Maximum heat transfer reduction in a horizontal porous annular cavity induced by the attachment of symmetric radial baffles to the hot inner cylinder

Abstract

A numerical model is developed to study the natural convection in a horizontal porous annulus with a heated inner cylinder and a colder outer cylinder. Sequential pairs of radial baffles are attached to the inner cylinder and arranged symmetrically relative to the vertical plane of symmetry. A numerical procedure based on the finite volume method is adopted to solve the system of coupled 2D Darcy–Brinkman–Boussinesq and energy equations.
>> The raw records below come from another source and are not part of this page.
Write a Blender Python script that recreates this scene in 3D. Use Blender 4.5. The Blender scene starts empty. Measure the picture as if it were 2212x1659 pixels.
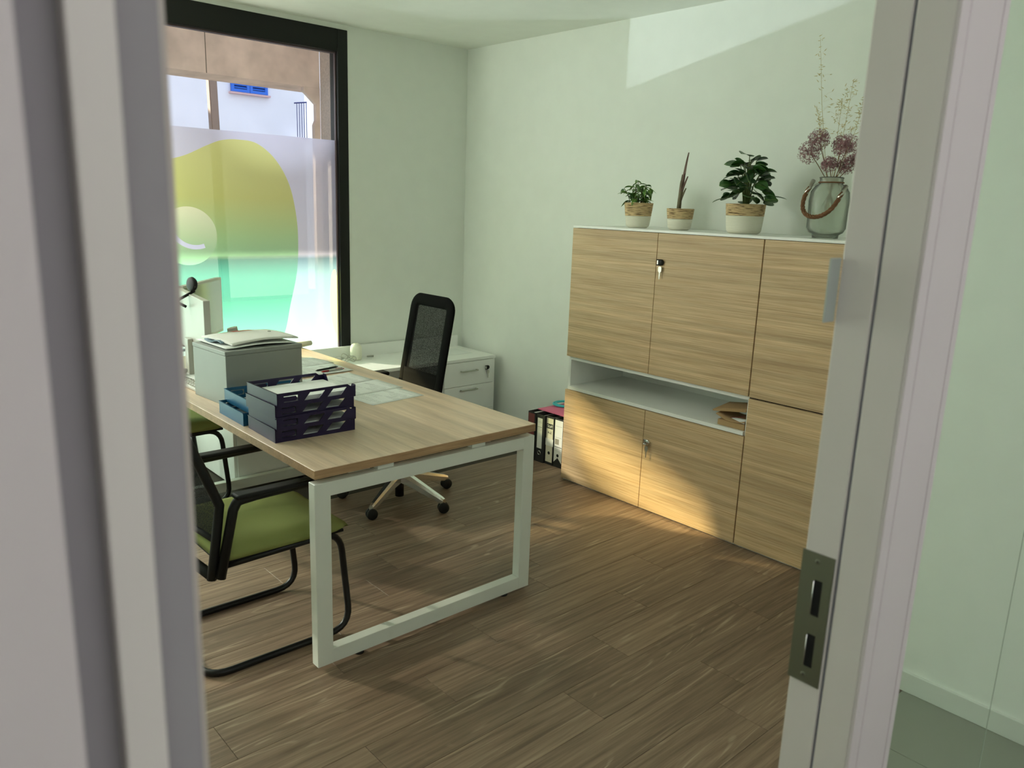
import bpy, bmesh, math, random
from mathutils import Vector, Matrix, geometry
R = math.radians
random.seed(7)
scn = bpy.context.scene
COL = scn.collection

# ---------------------------------------------------------------- camera
cam = bpy.data.cameras.new('camera')
cam.sensor_width = 36.0
cam.lens = 1694.4 / 2212 * 36.0
cam.clip_start = 0.02
cam.dof.use_dof = True
cam.dof.focus_distance = 4.2
cam.dof.aperture_fstop = 7.0
co = bpy.data.objects.new('camera', cam)
COL.objects.link(co)
cr = Vector((0.74504808, -0.66610844, 0.03468294))
cu = Vector((0.1227881, 0.18807716, 0.97444859))
cf = Vector((0.6556115, 0.7217524, -0.22191672))
mw = Matrix((( cr.x, cu.x, -cf.x, -3.79308), (cr.y, cu.y, -cf.y, -4.77918), (cr.z, cu.z, -cf.z, 1.61023), (0, 0, 0, 1)))
co.matrix_world = mw
scn.camera = co

# ---------------------------------------------------------------- world, sun, lamps, exposure
scn.view_settings.view_transform = 'Standard'
scn.view_settings.look = 'None'
scn.view_settings.gamma = 1.0
scn.view_settings.use_curve_mapping = False
scn.view_settings.exposure = 0.45
w = bpy.data.worlds.new('world'); scn.world = w; w.use_nodes = True
bg = w.node_tree.nodes['Background']
bg.inputs[0].default_value = (0.72, 0.80, 1.0, 1)
bg.inputs[1].default_value = 1.15

def lamp(name, kind, loc, aim, energy, color, **kw):
    l = bpy.data.lights.new(name, kind)
    l.energy = energy; l.color = color
    for k, v in kw.items(): setattr(l, k, v)
    o = bpy.data.objects.new(name, l); COL.objects.link(o)
    o.location = loc
    o.rotation_euler = (Vector(aim) - Vector(loc)).to_track_quat('-Z', 'Y').to_euler()
    return o

SUN = Vector((0.50, -1.0, -0.40))
lamp('sun', 'SUN', -SUN * 10, (0, 0, 0), 18.0, (1.0, 0.92, 0.78), angle=R(2.0))
# added area lamp for daylight through the window's unseen left part
lamp('window_left_fill', 'AREA', (-3.45, 0.22, 1.42), (-1.65, -3.9, 1.0), 92.0, (0.96, 1.0, 0.84), shape='RECTANGLE', size=1.3, size_y=2.1)
# spot lamp for sun reflected outside, thrown up through the clear window top
lamp('glint', 'SPOT', (-5.3, 6.0, 0.74), (-1.42, 0.0, 2.16), 1000.0, (0.80, 0.90, 1.0), spot_size=R(7.0), spot_blend=0.8, shadow_soft_size=0.02)
# added area lamps filling the unseen corridor from its left end and overhead
lamp('corridor_side_fill', 'AREA', (-4.5, -5.5, 1.7), (-1.1, -4.3, 1.2), 1.3, (0.86, 1.0, 0.86), shape='RECTANGLE', size=1.2, size_y=1.8)
lamp('corridor_top_fill', 'AREA', (-3.0, -5.7, 2.62), (-3.0, -5.4, 0.0), 11.5, (0.98, 0.91, 1.0), shape='RECTANGLE', size=1.6, size_y=0.9)

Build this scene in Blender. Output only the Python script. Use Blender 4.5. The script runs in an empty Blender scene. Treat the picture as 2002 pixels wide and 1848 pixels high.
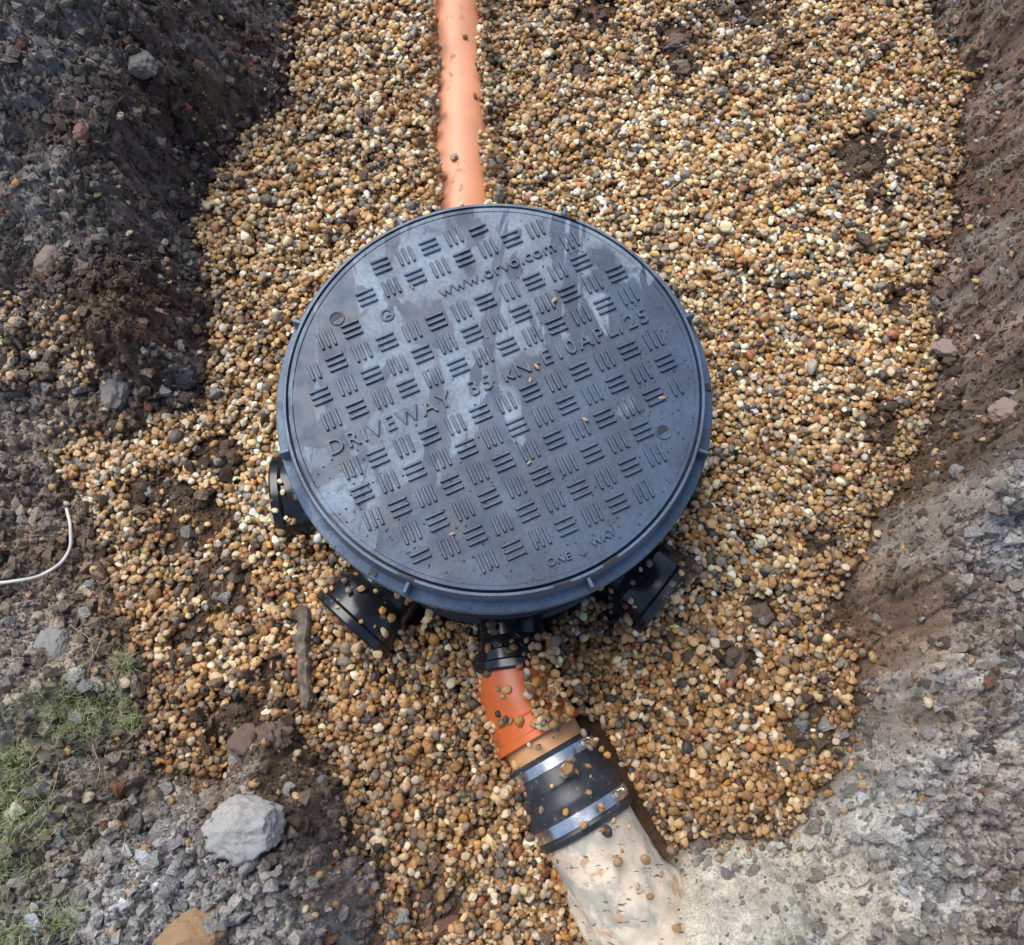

Numerical results show that the insertion of medium-sized baffles modifies the unicellular flow to a co-rotating multicellular flow and induces maximal heat transfer reduction when the baffles are located at appropriate angles measured from the bottom of the inner cylinder. The optimal conditions for maximal heat transfer reduction are determined as a function of the number, size and position of the pairs of baffles for the betterment of thermal insulation of a horizontal pipe. The best improvement for thermal insulation efficiency is obtained with a successive insertion of three pairs of baffles, wherein the maximal reduction of heat transfer can reach 12% as compared to the bare case without baffles. Subsequent insertion of four pairs of baffles generates Rayleigh–Bénard thermal instabilities in the upper part of the porous annulus, which is unfavorable for purposes of thermal insulation.